In his admonition of global indifference in the fact of extreme injustice, Imran Khan spoke the language that world leaders and UN officials will be all too familiar with. Imran Khan spoke of the need to protect human life against genocidal ambitions, he spoke about the need to restrain a political system that remains on the verge of becoming a regime hellbent on regional domination, he spoke for the rights of an oppressed minority facing extinction at the hands of a movement that seeks to enslave or exterminate minorities. And what was the global response? Tragically, the response was that of silence.

Kashmiris continue to dodge bullets whilst the world remains largely unaware of the situation due to a carefully constructed internet and electricity blackout which has turned Kashmir into not only a vast and militarised physical prison but also an information prison. As more and more occupation forces flood into Kashmir, bringing with them the heavy machinery of modern warfare, the fate of the civilian population largely hinges on the world taking some form of action to roll back the BJP’s war machine.

The world has grown all too accustomed to major political leaders and activists shedding tears before the cameras at memorials to genocide and ethnic cleansing. Millions of dollars have been spent on monuments, mausoleums, films, art pieces and regular events held throughout the world to mark the tragic genocides and ethnic cleansings of the past. But when the world is faced with a clear opportunity to halt the advance of an ever more likely ethnic cleansing or genocide of Kashmiris, nothing is being said or done in the wake of Imran Khan’s clarion waring.

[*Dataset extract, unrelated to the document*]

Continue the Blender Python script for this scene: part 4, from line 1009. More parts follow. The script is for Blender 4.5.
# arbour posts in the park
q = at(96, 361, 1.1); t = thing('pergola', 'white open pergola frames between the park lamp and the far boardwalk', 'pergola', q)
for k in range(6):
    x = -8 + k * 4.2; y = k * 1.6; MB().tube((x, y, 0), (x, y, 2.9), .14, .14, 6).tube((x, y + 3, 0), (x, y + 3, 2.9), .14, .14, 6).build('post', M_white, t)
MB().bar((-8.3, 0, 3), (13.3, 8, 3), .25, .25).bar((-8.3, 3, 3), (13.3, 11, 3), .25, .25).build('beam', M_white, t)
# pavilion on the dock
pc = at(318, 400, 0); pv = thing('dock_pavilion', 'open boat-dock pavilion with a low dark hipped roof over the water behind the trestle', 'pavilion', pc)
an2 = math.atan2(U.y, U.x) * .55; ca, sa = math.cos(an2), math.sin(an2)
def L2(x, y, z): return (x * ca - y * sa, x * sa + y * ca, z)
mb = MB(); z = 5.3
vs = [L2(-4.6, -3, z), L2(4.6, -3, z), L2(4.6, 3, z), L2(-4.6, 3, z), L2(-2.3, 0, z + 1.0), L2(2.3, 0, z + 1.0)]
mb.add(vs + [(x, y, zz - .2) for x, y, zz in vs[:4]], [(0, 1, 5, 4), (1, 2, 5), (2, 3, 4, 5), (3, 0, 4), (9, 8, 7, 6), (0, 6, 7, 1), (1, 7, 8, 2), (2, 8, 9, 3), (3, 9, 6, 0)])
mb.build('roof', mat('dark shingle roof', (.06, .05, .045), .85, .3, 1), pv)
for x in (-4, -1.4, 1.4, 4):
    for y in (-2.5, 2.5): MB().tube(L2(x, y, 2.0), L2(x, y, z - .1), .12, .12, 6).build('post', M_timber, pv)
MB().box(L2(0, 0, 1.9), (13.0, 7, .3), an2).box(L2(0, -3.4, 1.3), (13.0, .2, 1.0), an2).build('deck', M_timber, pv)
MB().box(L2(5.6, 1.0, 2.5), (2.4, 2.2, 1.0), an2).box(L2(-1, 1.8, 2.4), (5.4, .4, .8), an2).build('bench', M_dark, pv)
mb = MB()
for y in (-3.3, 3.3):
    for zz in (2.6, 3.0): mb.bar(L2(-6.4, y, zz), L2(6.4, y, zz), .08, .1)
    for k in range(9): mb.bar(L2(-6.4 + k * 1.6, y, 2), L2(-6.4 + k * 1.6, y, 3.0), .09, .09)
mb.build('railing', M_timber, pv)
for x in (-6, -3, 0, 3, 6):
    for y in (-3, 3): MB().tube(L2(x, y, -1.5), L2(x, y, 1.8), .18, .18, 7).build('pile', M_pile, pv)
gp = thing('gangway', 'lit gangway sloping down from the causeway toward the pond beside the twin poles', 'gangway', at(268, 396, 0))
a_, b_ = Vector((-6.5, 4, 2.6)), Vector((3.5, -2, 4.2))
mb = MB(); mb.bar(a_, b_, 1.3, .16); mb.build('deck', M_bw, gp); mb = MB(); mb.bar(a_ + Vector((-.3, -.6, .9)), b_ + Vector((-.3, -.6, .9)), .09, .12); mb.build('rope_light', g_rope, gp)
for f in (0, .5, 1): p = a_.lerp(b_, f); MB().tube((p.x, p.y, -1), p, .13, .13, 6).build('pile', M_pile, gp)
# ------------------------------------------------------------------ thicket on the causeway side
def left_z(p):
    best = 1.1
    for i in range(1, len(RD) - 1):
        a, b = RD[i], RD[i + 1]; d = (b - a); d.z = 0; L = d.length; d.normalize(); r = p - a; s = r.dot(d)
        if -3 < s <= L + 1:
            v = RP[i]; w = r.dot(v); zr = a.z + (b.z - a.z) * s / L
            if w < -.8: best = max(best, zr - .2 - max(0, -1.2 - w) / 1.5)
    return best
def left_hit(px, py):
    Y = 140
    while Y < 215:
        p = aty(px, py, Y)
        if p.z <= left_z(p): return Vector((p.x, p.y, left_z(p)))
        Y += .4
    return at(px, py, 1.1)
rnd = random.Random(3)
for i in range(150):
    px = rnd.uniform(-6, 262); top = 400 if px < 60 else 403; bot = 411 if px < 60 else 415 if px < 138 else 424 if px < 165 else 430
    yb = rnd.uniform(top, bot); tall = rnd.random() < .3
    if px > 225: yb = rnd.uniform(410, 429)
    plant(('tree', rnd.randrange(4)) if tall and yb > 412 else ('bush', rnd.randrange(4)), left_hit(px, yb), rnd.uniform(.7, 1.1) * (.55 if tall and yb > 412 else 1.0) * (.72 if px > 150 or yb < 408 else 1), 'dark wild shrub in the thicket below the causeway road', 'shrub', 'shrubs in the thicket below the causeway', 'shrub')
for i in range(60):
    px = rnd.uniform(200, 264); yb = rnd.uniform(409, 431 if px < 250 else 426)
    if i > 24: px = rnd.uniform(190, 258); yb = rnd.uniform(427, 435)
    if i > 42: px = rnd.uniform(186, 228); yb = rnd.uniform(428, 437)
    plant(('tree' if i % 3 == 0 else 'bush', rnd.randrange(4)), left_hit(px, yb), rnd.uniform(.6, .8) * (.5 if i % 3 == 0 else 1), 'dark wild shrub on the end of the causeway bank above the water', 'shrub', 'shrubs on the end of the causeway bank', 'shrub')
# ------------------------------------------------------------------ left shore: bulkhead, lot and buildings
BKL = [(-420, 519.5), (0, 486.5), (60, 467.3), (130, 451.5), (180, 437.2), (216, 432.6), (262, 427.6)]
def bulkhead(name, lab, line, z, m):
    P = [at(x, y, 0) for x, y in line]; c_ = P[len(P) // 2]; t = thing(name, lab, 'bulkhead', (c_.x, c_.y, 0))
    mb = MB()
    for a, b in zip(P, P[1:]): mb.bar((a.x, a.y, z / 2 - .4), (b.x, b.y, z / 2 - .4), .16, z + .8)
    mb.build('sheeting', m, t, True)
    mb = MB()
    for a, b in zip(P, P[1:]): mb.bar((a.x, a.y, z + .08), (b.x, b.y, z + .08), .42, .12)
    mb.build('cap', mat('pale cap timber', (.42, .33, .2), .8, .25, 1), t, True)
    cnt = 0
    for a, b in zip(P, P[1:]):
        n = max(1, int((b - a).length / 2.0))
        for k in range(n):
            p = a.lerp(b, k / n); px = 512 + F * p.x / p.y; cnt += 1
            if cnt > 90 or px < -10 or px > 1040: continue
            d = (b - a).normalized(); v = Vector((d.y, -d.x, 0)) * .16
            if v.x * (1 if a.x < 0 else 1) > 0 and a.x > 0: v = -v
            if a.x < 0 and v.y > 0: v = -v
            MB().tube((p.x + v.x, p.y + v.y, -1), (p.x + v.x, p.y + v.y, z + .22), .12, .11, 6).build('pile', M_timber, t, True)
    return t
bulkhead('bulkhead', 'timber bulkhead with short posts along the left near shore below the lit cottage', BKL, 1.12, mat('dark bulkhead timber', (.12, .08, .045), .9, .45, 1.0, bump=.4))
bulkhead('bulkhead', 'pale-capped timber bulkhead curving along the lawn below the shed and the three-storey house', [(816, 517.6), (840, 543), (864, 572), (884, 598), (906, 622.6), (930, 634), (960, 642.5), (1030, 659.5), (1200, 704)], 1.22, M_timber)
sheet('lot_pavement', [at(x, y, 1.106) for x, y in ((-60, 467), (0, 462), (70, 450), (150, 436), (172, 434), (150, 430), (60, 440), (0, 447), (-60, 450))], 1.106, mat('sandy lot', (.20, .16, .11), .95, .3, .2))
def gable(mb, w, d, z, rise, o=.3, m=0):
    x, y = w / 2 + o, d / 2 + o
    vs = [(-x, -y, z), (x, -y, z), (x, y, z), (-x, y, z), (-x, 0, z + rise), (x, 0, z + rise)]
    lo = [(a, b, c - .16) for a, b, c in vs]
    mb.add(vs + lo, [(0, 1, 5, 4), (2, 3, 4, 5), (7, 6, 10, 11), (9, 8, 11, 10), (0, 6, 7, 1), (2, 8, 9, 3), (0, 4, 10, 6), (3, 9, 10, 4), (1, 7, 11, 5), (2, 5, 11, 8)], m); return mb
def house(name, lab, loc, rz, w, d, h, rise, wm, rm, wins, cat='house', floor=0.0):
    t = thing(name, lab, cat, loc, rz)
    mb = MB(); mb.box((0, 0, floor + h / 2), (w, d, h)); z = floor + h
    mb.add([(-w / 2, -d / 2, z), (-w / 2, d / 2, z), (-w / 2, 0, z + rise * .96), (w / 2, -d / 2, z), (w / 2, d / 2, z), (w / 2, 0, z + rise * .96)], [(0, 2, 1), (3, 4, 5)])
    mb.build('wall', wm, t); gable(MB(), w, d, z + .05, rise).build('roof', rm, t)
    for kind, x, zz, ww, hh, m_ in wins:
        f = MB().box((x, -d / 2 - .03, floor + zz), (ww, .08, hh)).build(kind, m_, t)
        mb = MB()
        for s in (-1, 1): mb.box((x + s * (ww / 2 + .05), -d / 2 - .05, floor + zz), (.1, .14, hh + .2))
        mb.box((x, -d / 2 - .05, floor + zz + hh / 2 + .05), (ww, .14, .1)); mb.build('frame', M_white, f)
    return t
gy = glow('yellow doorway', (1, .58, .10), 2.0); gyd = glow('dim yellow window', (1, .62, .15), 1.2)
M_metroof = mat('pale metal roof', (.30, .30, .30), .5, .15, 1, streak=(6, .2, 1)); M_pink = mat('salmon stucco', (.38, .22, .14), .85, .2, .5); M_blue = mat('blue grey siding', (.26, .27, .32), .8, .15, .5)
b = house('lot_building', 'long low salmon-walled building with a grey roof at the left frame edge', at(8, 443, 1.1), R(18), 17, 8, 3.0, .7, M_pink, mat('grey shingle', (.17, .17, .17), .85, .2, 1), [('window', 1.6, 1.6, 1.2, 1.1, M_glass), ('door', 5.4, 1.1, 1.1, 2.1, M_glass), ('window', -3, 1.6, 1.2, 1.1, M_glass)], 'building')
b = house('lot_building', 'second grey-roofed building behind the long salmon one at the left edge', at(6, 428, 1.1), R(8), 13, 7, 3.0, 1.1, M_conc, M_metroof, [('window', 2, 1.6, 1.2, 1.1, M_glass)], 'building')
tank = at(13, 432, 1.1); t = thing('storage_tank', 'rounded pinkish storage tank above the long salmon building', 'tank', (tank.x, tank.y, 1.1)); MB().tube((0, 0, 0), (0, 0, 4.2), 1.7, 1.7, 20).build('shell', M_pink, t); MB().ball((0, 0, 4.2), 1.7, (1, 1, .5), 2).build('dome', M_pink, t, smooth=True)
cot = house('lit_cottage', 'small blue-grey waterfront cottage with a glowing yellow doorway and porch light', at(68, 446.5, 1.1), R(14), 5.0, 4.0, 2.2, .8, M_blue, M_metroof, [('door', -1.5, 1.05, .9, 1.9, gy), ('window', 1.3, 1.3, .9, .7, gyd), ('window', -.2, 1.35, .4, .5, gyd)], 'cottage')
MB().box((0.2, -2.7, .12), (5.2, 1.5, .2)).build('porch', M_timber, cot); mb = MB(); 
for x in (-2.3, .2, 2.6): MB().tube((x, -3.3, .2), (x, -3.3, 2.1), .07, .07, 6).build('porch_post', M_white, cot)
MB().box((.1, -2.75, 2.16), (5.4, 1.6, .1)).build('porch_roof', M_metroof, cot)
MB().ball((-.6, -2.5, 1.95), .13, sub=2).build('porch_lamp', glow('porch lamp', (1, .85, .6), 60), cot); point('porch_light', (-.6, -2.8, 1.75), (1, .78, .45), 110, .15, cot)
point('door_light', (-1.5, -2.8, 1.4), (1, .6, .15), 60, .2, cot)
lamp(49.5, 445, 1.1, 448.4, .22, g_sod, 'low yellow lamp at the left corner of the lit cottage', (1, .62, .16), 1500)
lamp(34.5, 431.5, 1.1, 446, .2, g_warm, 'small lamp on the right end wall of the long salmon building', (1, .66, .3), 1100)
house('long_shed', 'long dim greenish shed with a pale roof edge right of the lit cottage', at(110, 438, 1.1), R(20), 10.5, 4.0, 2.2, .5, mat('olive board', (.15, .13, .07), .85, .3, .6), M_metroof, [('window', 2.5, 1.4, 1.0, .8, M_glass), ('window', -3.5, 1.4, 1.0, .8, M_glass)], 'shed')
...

The great irony is that whilst the US and its allies have often gone to war under the false pretences of stopping ethnic cleansing where no such thing was happening, were Pakistani troops to cross the LOC (line of control in Kashmir) in an effort to stop potential ethnic cleansing/genocide, the world that increasingly has vested interests in India’s over-valued economy would likely condemn Pakistan and side with the aggressor.

Not only has the world been fed decades worth of lies about Pakistan, but when it comes to preventing genocide, the GDP of the aggressor nation is typically the most compelling decision making factor in the eyes of those who might otherwise think twice before turning their back on the proliferation of injustice.

And thus, one sees the world for what it is: a place that does not care a thing about the rights of an isolated, vulnerable and defenceless people facing extermination at the hands of one of the most expensively armed war machines. This trend however is not new. Justice as a driver of policy has always been conspicuously absent from the history of men and nations.

What has changed is that the levels of hypocrisy on the matter have become staggeringly high. If there is much bloodshed in Kashmir, the crocodile tears will certainly flow after the fact. But whilst there is still a chance to stop the bloodshed, the least the world can say is that Imran Khan was right and his detractors were wrong.